Understanding the Title Tag
The title tag is an element of your webpage’s header that defines the title of a webpage that is used in your browser’s tab, favorite links, social sharing previews, and most importantly on search engine results pages (SERPs).
Code Snippet
<head>
<title>Example Title</title>
</head>
The Title
The title element of a web page should be an accurate and concise description of a page’s content. This is where most people can trip up when creating a title. The title should contain elements of what is in the page so that people searching for the page know what to expect when they see the title come up in Search Results. This element is critical to both user experience and search engine optimization. It creates value in three specific areas: relevancy, browsing, and in the search engine results pages.
For most of your pages, the title does not require your brand name, unless that page is using the brand as the keyword.
Most Useful Title Format
Primary Keyword/Phrase – Secondary Keyword/phrase
Why your title tag is important for SEO
A title tag is the main text that describes your page on the URL. The title tag of your page is one of the most important on-page SEO elements as it appears in three key places: browsers, search engine results pages (SERP), and share links on external websites.
1. Browser
Title tags show up in the top of a browser’s tabs next to your favicon. Also, if you are lucky enough to gain a bookmark from a user, the suggested text for the bookmark is your title tag.

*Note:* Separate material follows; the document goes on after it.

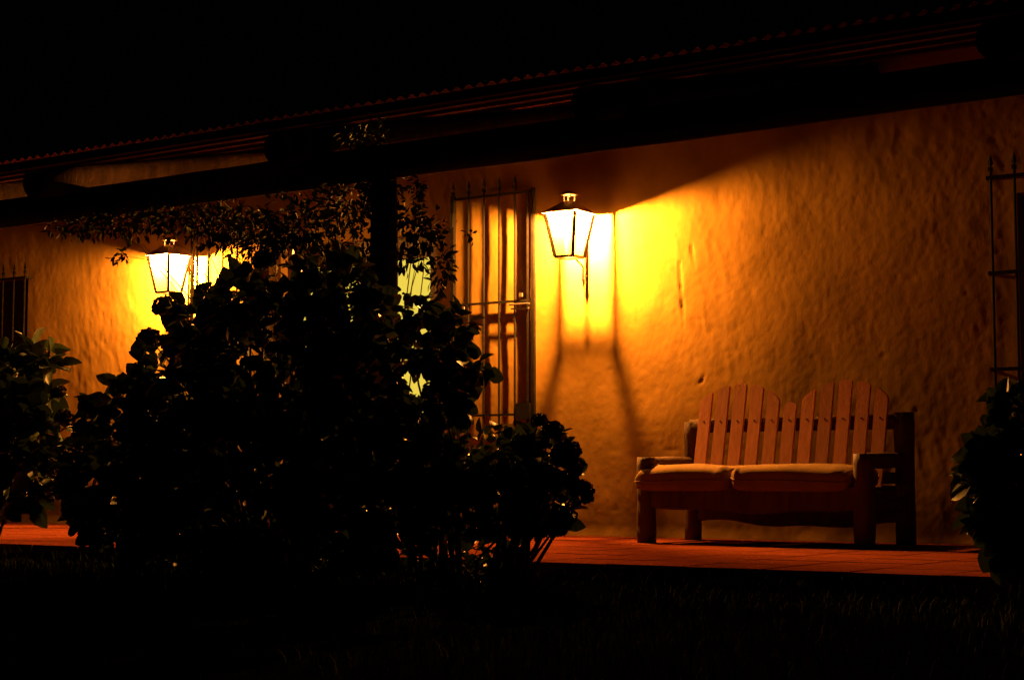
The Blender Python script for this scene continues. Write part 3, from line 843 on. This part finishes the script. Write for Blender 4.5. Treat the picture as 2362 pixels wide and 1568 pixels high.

2. Search Engine Results Page (SERP)
When a page on your website is returned by the search engine, the link provided is your Title Tag.
When you use keywords in the title tag, search engines will highlight them in the search results if a user has performed a query including those keywords. This gives the user greater visibility and generally means you’ll get a higher click-through rate.
3. Social Media and External Websites
Many websites, including Facebook and Twitter, will use the title tag of a web page as its link anchor text when it displays the content on their website.
Optimizing Your Titles
Because title tags are such an important part of search engine optimization, implementing best practices for title tags makes for a terrific low-effort, high-impact SEO task. Here are critical recommendations for optimizing title tags for search engine and usability goals:
Be Mindful of the Length of your Titles
Search engines will truncate titles in search results that exceed a certain pixel length. For Google, this length is usually between 50-60 characters, or 512 pixels wide. If the title is too long, engines will show an ellipsis, “…” to indicate that a title tag has been cut off. That said, the length is not a hard and fast rule. Longer titles often work better for social sharing, and many SEOs believe search engines may use the keywords in your title tag for ranking purposes, even if those keywords get cut off in search results. In the end, it’s usually better to write a great title that converts and gets clicks than it is to obsess over length.
Place Important Keywords Close to the Front of the Title Tag
The closer to the start of the title tag a keyword is, the more helpful it will be for ranking and the more likely a user will be to click them in search results.
Consider Readability and Emotional Impact
Creating a compelling title tag will pull in more visits from the search results. It’s vital to think about the entire user experience when you’re creating your title tags, in addition to optimization and keyword usage. The title tag is a new visitor’s first interaction with your website when they find it in search results; it should convey the most positive message possible.
Harness the Power of the Title Tag
Now that you better understand title tags, go take a look at your site. Do your Titles capture the essence of your page’s content? Would someone searching for your site know what to expect when clicking on the title of your page in the SERPs? Are your titles too catchy or too over the top that makes it difficult to understand what your page is about?
With all of this information in hand, look to the headers of your webpages and see if you can make the changes that will drive better more relevant traffic to your site.